● YOUR INSTRUCTIONS
Do not repeat pictures. Repeat exactly the lines of the listing below from its first line through the line with "make_bench(-21.06, b2b.y-3.10, b2b.y, .565, 'timber".
━━━━━━━━━━━━━━━━━━━━━━━━━━━━━━
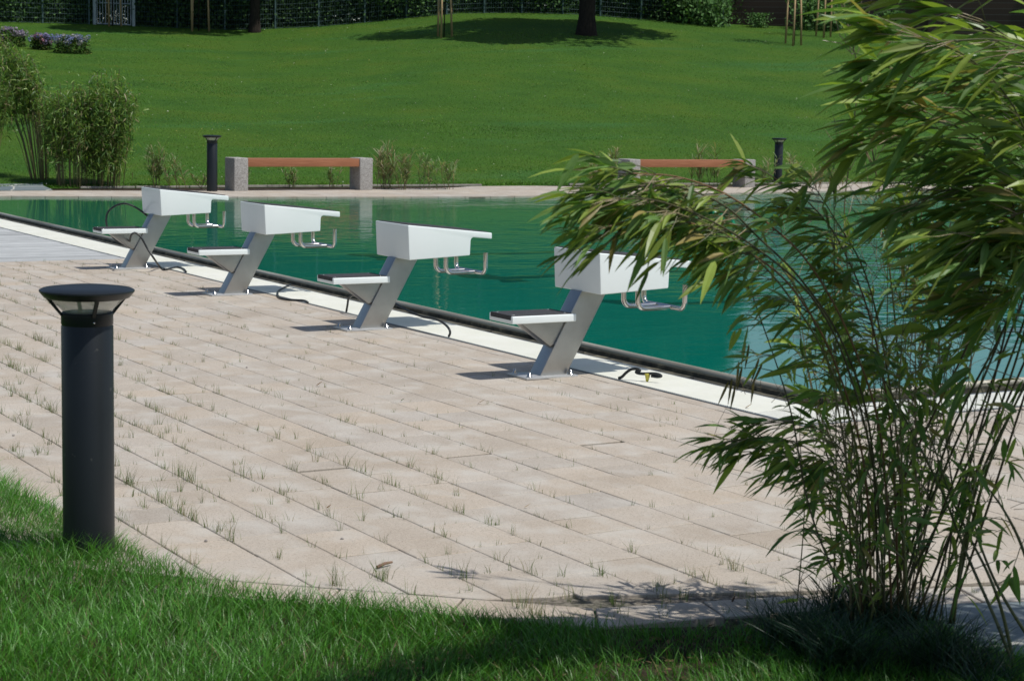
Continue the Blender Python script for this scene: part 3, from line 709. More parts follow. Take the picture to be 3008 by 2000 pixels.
# ------------------------------------------------------------------ benches (front along Y at x, from y0 to y1)
def make_bench(x, y0, y1, h, label, rz=0):
    root = empty('park_bench', (x, y0, 0), rz); L_ = y1-y0; bw = .265; dp = .42; tag(root, label, 'bench', 'benches across the pool')
    for a in (0, L_-bw):
        mb = MB(); mb.box(-dp, 0, a, a+bw, -.02, h); mb.build('concrete_block', M['washed'], root, bevel=.022, seg=3, auto=True)
    for k in range(3):
        mb = MB(); mb.box(-dp+.015+k*.132, -dp+.015+k*.132+.125, bw+.002, L_-bw-.002, h-.155, h-.012); mb.build('seat_beam', M['timber'], root, bevel=.008, auto=True)
    return root
make_bench(-21.02, 6.72, 9.42, .575, 'long bench of reddish timber between two washed concrete blocks, fully visible across the pool', .02)
b2a = at(1857, 556); b2b = at(2229, 552)
make_bench(-21.06, b2b.y-3.10, b2b.y, .565, 'timber and concrete bench across the pool, partly hidden behind bamboo leaves')

# ------------------------------------------------------------------ cables
def spline(pts, n=6):
    pts = [Vector(p) for p in pts]; o = []
    for i in range(len(pts)-1):
        p0, p1, p2, p3 = pts[max(i-1, 0)], pts[i], pts[i+1], pts[min(i+2, len(pts)-1)]
        for k in range(n):
            t = k/n; o.append(.5*((2*p1)+(-p0+p2)*t+(2*p0-5*p1+4*p2-p3)*t*t+(-p0+3*p1-3*p2+p3)*t**3))
    o.append(pts[-1]); return o
def cable(pl, sc, ox, oy, A, B, label, r_=.0085, zmin=.009, flat=False):
    """image points pl laid on the upright plane through ground points A and B"""
    n = Vector((-(B-A).y, (B-A).x, 0)).normalized(); pts = []
    for a, b in pl:
        p = onplane(ox+a/sc, oy+b/sc, A, n) if not flat else at(ox+a/sc, oy+b/sc, .01)
        p.z = max(p.z, zmin); pts.append(p)
    mb = MB(); mb.tube(spline(pts), r_, 8); o = mb.build('cable', M['rubber'], smooth=True); tag(o, label, 'cable', 'black cables by the starting blocks'); return pts
# block 1
q1 = Vector((-7.55, .62, 0)); q2 = Vector((-7.35, -.1, 0))
vd = Vector((fw.x, fw.y, 0)).normalized(); sd = Vector((-vd.y, vd.x, 0))
c1 = Vector((-7.75, .42, 0)); c1b = Vector((-7.2, .1, 0))
n1 = [(560, 415), (480, 350), (400, 305), (335, 290), (260, 310), (200, 360), (183, 420), (188, 480), (215, 545), (260, 600), (310, 625), (370, 625)]
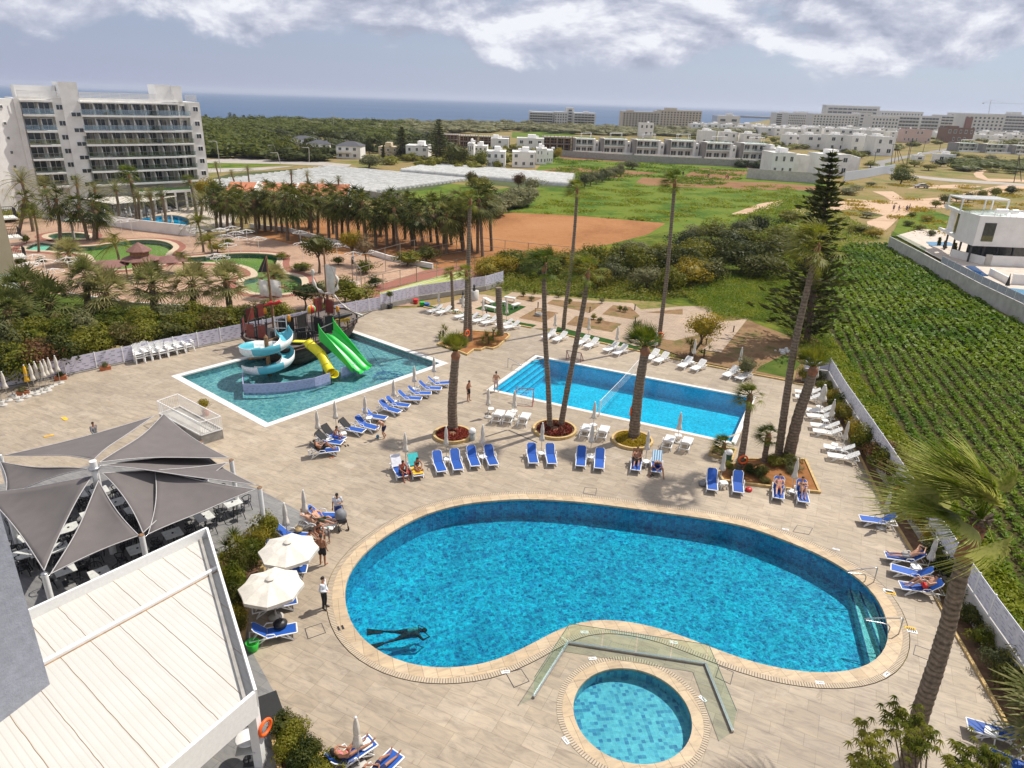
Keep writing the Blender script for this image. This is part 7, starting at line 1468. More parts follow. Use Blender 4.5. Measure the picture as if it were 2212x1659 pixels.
a=G(1294,899); b=G(1379,804); c=a; t=thing('volleyball_net','white volleyball net stretched across the middle pool','net',c); mb=MB(); mb.tube([(0,0,0),(0,0,1.3)],.045,8); mb.build('post',white,t); mb=MB(); mb.tube([b-a,b-a+Vector((0,0,1.3))],.045,8); mb.build('post',white,t); mb=MB(); mb.tube([Vector((0,0,1.25)),(b-a)*.5+Vector((0,0,1.15)),b-a+Vector((0,0,1.25))],.02,5); mb.build('top_band',white,t); mb=MB()
for k in range(60): q=(b-a)*(k/59); mb.tube([q+Vector((0,0,.45)),q+Vector((0,0,1.2))],.004,3,cap=False)
for k in range(5): mb.tube([Vector((0,0,.45+.18*k)),b-a+Vector((0,0,.45+.18*k))],.004,3,cap=False)
mb.build('net',white,t)
def handrail(p,d,label,L=1.1):
    B=G(*p); t=thing('handrail',label,'handrail',B); d=Vector((d[0],d[1],0)).normalized(); mb=MB(); mb.tube(smooth_line([Vector((0,0,0)),Vector((0,0,.75)),d*.12+Vector((0,0,.86)),d*L+Vector((0,0,.55)),d*L*1.05+Vector((0,0,.42)),d*.5+Vector((0,0,.4)),d*.42+Vector((0,0,.0))],3),.028,8); mb.build('tube',steel,t)
handrail((1887,1258),(-1,.1),'bent steel handrail at the upper end of the large pool steps',1.25); handrail((1941,1370),(-1,.25),'bent steel handrail at the lower end of the large pool steps',1.35)
handrail((1097,794),(.8,-.45),'bent steel handrail at the steps of the middle pool',1.2)
# glass screen round the small pool
gp=[(1152,1509),(1227,1390.5),(1523.4,1436.7),(1582,1583)]; P=dl(gp); c=P[0]; t=thing('glass_screen','frameless glass windscreen with metal base rail behind the round pool','glass screen',c)
for a,b in zip(P,P[1:]):
    n=max(2,round((b-a).length/1.6)); mb=MB(); mb.bar(a-c+Vector((0,0,.06)),b-c+Vector((0,0,.06)),.10,.12); mb.build('base_rail',steel,t)
    for k in range(n): p=a.lerp(b,k/n+.004)-c; q=a.lerp(b,(k+1)/n-.004)-c; mb=MB(); mb.bar(p+Vector((0,0,.60)),q+Vector((0,0,.60)),.014,.96); mb.build('pane',glass,t)
    mb=MB(); mb.bar(a-c+Vector((0,0,1.085)),b-c+Vector((0,0,1.085)),.022,.012); mb.build('top_edge',mat('green_glass_edge',(.05,.10,.08),.2),t)
# lifebuoys
def buoy(p,z,rz,label):
    t=thing('lifebuoy',label,'lifebuoy',p+Vector((0,0,z)),rz); mb=MB(); mb.tube([(math.cos(a)*.27,0,math.sin(a)*.27) for a in [2*PI*k/20 for k in range(20)]],.06,8,closed=True); mb.build('ring',orange,t)
B=G(1596,1012); buoy(B+Vector((.05,-.38,0)),.85,.1,'orange lifebuoy hanging on the palm at the middle pool corner'); B=G(1422,747); buoy(B+Vector((0,-.4,0)),1.2,0,'orange lifebuoy on the tall palm behind the middle pool'); B=G(1004,752); buoy(B+Vector((.25,-.35,0)),1.6,.9,'orange lifebuoy on the palm in the zigzag planter'); B=G(1369,947); buoy(B+Vector((-.42,-.1,0)),2.1,1.3,'orange lifebuoy edge on at the side of the thick palm by the pool'); q=G(575,1650); buoy(q+Vector((.1,.1,0)),1.6,1.2,'orange lifebuoy hung on the white canopy pillar')
# small things
def planter_box(p,rz,label,fl,l=.8):
    t=thing('flower_box',label,'planter',p,rz); mb=MB(); mb.prism([(-l/2,-.18),(l/2,-.18),(l/2,.18),(-l/2,.18)],0,.3); mb.build('box',terra,t); child('foliage',bm(fl,1),t,(0,0,.45),(l*.6,.35,.4))
    if fl is lf_mid: mb=MB(); [mb.lathe([(0,-.05),(.06,0),(0,.05)],6,(random.uniform(-.4,.4),random.uniform(-.25,.2),.6+random.uniform(-.1,.2))) for _ in range(12)]; mb.build('blossoms',red,t)
planter_box(G(50,853),.5,'terracotta flower box behind the parasol cluster',lf_olive); planter_box(G(228,799),.7,'terracotta flower box in front of the long pale fence',lf_olive); planter_box(G(381,943),-.6,'terracotta box of red flowers beside the ramp block',lf_mid); planter_box(G(132,820),.5,'grey bowl planter at the right of the parasol cluster',lf_dark)
t=thing('potted_shrub','leafy shrub on the deck behind the ramp block','potted plant',G(445,897)); mb=MB(); mb.lathe([(.2,0),(.26,.4),(.02,.38)],12); mb.build('pot',terra,t); child('foliage',bm(lf_yel,1),t,(0,0,.9),(.6,.6,.6))
def wetsign(pts,label):
    P=dl(pts); c=sum(P,Vector())/4; t=thing('floor_sign',label,'sign',c); Q=[p-c for p in P]
    if area(Q)<0: Q=Q[::-1]
    mb=MB(); mb.prism(Q,0.0,.035); mb.build('board',yellow,t); mb=MB(); mb.prism(offs(Q,-.12),.035,.038,bot=False); mb.build('mark',mat('sign_mark',(.45,.12,.02)),t)
wetsign([(131,903),(141,901),(148,907),(140,909)],'yellow floor sign lying flat, right of two on the left deck'); wetsign([(93,943),(115,939),(117,941),(96,945)],'yellow floor sign lying flat, left of two on the left deck')
for i,(x,y) in enumerate([(1918,1277),(1924,1281),(1966,1358),(1970,1364)]):
    B=G(x,y); t=thing('depth_sign',['white lettered tile above the yellow one by the pool steps','yellow warning tile by the upper handrail','yellow warning tile by the lower handrail','white lettered tile below the lower yellow one'][i],'sign',B,-.3); mb=MB(); mb.box((0,0,.018),(.42,.22,.012)); mb.build('plate',yellow if i in (1,2) else white,t); mb=MB(); [mb.box((-.13+.09*k,0,.0255),(.05,.10,.003)) for k in range(4)]; mb.build('lettering',black,t)
fm_=bpy.data.fonts[0] if bpy.data.fonts else None
def depth(p,rz,label,txt='1.40m'):
    B=G(*p); t=thing('depth_marker',label,'sign',B,rz); mb=MB(); mb.box((0,0,.016),(.34,.15,.010)); mb.build('plate',white,t); cu=bpy.data.curves.new('text','FONT'); cu.body=txt; cu.size=.12; cu.extrude=.002; cu.align_x='CENTER'; cu.align_y='CENTER'
    o=bpy.data.objects.new('tmp',cu); COL.objects.link(o); bpy.context.view_layer.update(); me=bpy.data.meshes.new_from_object(o.evaluated_get(bpy.context.evaluated_depsgraph_get())); bpy.data.objects.remove(o); me.materials.clear(); me.materials.append(black); child('lettering',me,t,(0,0,.024))
for i,(x,y,r,tx) in enumerate([(1092,1452,.2,'1.40m'),(1262.5,1366,0,'1.40m'),(1280,1423,.2,'0.50m'),(1222,1600,-1,'0.50m'),(1518,1510,-1,'0.50m'),(1771,1475,-.1,'1.40m'),(1915,1457,.6,'1.40m'),(1697,1144,-.3,'1.40m'),(1806,1187,-.4,'1.40m'),(1455,1388,-.2,'1.40m')]): depth((x,y),r,['white depth plate at the kerb left of the glass screen','white depth plate behind the glass screen, left','white depth plate above the round pool','white depth plate lower left of the round pool','white depth plate right of the round pool','white depth plate below the large pool near the bottom right','white depth plate at the lower right curve of the large pool','white depth plate above the right half of the large pool','white depth plate near the upper right curve of the large pool','white depth plate behind the glass screen, right'][i],tx)
t=thing('bin','grey litter bin with white dome lid beside the flower ring','bin',G(1020,950)); mb=MB(); mb.lathe([(.2,0),(.22,.6),(.01,.6)],14); mb.build('body',mat('grey_bin',(.35,.36,.33)),t); mb=MB(); mb.lathe([(.25,.6),(.25,.72),(.16,.85),(.0,.9)],14); mb.build('lid',white,t)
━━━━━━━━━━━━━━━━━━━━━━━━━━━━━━
● EXERCISE RESULT
Continue the Blender Python script for this scene: part 3, from line 709. More parts follow. Take the picture to be 3008 by 2000 pixels.
# ------------------------------------------------------------------ benches (front along Y at x, from y0 to y1)
def make_bench(x, y0, y1, h, label, rz=0):
    root = empty('park_bench', (x, y0, 0), rz); L_ = y1-y0; bw = .265; dp = .42; tag(root, label, 'bench', 'benches across the pool')
    for a in (0, L_-bw):
        mb = MB(); mb.box(-dp, 0, a, a+bw, -.02, h); mb.build('concrete_block', M['washed'], root, bevel=.022, seg=3, auto=True)
    for k in range(3):
        mb = MB(); mb.box(-dp+.015+k*.132, -dp+.015+k*.132+.125, bw+.002, L_-bw-.002, h-.155, h-.012); mb.build('seat_beam', M['timber'], root, bevel=.008, auto=True)
    return root
make_bench(-21.02, 6.72, 9.42, .575, 'long bench of reddish timber between two washed concrete blocks, fully visible across the pool', .02)
b2a = at(1857, 556); b2b = at(2229, 552)
make_bench(-21.06, b2b.y-3.10, b2b.y, .565, 'timber and concrete bench across the pool, partly hidden behind bamboo leaves')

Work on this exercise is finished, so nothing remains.